TASK GOAL:
A precise retyping is required of every line from the one containing "Build this scene in Blender. Output only the Python script. Use" down to the one containing "S.cycles.sample_clamp_indirect = 6.0", both included, and of no other line.

INFORMATION SHOWN:
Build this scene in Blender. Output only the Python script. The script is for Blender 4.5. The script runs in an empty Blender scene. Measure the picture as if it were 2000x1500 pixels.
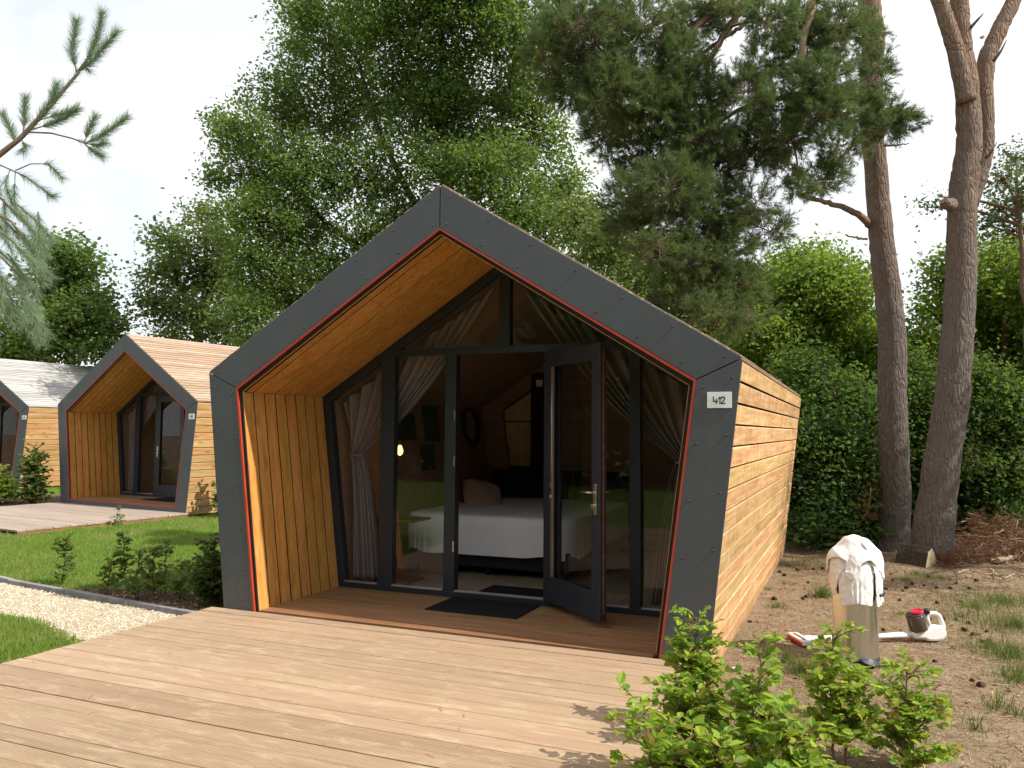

* * *

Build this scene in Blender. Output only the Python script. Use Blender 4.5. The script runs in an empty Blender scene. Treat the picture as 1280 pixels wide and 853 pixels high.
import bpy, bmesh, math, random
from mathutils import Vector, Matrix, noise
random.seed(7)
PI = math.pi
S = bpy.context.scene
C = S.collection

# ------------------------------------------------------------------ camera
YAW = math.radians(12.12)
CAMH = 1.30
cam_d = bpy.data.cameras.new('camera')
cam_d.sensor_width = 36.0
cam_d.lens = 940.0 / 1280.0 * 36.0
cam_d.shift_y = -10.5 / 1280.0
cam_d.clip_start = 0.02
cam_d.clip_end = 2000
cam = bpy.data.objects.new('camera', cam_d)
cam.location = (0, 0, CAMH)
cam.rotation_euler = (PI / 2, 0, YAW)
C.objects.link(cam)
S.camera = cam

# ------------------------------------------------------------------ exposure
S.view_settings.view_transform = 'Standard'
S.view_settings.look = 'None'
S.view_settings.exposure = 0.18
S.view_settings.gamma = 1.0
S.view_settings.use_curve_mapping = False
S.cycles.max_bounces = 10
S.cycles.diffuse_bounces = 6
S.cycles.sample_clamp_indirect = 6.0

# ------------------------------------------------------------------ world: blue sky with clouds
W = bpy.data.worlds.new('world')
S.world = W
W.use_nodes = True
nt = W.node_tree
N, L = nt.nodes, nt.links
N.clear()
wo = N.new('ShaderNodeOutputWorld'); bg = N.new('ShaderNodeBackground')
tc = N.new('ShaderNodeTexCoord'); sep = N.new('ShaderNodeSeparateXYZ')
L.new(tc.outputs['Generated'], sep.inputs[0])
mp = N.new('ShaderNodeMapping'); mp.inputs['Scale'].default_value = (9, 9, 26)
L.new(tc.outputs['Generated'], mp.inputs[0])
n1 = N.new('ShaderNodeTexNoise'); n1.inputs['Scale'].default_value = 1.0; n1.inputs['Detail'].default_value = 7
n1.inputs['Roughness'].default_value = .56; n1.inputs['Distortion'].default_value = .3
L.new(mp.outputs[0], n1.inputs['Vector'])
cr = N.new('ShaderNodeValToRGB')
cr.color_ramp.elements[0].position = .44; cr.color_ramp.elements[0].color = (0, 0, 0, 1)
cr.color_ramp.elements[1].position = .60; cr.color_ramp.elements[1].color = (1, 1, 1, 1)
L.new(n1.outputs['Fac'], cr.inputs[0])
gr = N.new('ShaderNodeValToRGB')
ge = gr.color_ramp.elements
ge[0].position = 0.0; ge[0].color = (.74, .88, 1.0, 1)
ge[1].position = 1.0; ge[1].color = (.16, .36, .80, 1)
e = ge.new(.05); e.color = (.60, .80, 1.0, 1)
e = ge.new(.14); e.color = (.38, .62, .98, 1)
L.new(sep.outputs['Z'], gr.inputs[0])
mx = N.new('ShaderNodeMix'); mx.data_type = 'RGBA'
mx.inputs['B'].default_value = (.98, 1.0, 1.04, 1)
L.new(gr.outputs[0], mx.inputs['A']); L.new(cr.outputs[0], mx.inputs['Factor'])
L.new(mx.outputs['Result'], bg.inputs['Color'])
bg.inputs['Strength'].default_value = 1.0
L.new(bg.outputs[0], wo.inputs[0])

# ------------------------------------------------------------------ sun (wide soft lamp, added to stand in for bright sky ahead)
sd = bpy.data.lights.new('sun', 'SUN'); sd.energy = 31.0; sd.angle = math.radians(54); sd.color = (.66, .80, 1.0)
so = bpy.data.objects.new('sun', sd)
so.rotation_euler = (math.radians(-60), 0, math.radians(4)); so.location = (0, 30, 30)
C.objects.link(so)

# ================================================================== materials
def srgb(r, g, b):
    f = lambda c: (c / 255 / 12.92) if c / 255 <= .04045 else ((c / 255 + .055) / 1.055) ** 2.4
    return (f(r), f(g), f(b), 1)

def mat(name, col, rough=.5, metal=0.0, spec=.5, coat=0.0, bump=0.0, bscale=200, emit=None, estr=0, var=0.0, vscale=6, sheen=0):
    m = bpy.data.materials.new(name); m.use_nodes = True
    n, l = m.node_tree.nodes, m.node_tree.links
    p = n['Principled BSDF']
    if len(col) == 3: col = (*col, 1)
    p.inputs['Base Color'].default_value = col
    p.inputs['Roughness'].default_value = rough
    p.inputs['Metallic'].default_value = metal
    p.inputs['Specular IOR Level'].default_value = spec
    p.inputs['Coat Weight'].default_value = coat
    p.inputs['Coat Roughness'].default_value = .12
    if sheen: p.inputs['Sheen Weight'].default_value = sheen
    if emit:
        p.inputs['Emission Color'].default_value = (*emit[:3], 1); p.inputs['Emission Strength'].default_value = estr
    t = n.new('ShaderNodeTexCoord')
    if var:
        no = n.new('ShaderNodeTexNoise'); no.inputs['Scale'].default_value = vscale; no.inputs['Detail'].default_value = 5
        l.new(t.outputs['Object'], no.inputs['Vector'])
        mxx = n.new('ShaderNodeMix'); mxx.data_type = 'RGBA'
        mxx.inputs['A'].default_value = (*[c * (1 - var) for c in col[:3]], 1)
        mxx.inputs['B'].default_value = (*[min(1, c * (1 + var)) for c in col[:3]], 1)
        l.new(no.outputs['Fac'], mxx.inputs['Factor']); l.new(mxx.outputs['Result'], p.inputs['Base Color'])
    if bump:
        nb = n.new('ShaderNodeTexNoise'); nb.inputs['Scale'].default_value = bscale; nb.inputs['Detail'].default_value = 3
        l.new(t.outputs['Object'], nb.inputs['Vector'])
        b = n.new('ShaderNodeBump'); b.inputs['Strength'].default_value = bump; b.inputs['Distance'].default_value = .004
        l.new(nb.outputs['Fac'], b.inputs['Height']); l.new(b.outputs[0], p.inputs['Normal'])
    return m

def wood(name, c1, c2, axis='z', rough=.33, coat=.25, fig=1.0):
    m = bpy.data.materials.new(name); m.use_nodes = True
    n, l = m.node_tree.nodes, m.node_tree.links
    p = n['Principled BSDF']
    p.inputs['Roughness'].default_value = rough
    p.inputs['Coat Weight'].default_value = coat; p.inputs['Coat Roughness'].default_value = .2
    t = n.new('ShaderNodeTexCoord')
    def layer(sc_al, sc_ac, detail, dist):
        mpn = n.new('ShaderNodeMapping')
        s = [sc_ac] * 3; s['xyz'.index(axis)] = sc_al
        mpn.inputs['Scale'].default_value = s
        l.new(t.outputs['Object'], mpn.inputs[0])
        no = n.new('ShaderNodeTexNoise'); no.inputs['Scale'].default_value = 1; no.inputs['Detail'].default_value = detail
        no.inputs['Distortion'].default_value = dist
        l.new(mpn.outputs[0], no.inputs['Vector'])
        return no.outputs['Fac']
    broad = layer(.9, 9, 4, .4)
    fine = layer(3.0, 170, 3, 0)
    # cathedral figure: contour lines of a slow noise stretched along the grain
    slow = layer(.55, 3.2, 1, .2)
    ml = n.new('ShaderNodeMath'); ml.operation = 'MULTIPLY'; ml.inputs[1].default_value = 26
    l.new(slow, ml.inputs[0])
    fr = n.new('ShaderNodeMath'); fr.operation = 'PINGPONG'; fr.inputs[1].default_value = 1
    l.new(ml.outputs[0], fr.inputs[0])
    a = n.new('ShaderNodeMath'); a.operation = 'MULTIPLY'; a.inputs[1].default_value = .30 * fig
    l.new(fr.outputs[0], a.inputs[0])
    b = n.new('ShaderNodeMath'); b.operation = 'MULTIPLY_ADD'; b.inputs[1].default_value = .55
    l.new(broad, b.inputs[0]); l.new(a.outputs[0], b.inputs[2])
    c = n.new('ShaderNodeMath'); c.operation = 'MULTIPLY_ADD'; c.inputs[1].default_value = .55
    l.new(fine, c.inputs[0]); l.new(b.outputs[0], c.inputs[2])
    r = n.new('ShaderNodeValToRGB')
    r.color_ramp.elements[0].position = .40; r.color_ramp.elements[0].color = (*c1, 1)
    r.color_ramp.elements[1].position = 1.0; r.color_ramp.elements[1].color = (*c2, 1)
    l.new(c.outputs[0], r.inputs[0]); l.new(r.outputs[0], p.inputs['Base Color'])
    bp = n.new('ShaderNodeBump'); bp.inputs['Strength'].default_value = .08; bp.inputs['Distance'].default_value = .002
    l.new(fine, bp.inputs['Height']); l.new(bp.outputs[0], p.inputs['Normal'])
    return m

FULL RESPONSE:
Build this scene in Blender. Output only the Python script. Use Blender 4.5. The script runs in an empty Blender scene. Treat the picture as 1280 pixels wide and 853 pixels high.
import bpy, bmesh, math, random
from mathutils import Vector, Matrix, noise
random.seed(7)
PI = math.pi
S = bpy.context.scene
C = S.collection

# ------------------------------------------------------------------ camera
YAW = math.radians(12.12)
CAMH = 1.30
cam_d = bpy.data.cameras.new('camera')
cam_d.sensor_width = 36.0
cam_d.lens = 940.0 / 1280.0 * 36.0
cam_d.shift_y = -10.5 / 1280.0
cam_d.clip_start = 0.02
cam_d.clip_end = 2000
cam = bpy.data.objects.new('camera', cam_d)
cam.location = (0, 0, CAMH)
cam.rotation_euler = (PI / 2, 0, YAW)
C.objects.link(cam)
S.camera = cam

# ------------------------------------------------------------------ exposure
S.view_settings.view_transform = 'Standard'
S.view_settings.look = 'None'
S.view_settings.exposure = 0.18
S.view_settings.gamma = 1.0
S.view_settings.use_curve_mapping = False
S.cycles.max_bounces = 10
S.cycles.diffuse_bounces = 6
S.cycles.sample_clamp_indirect = 6.0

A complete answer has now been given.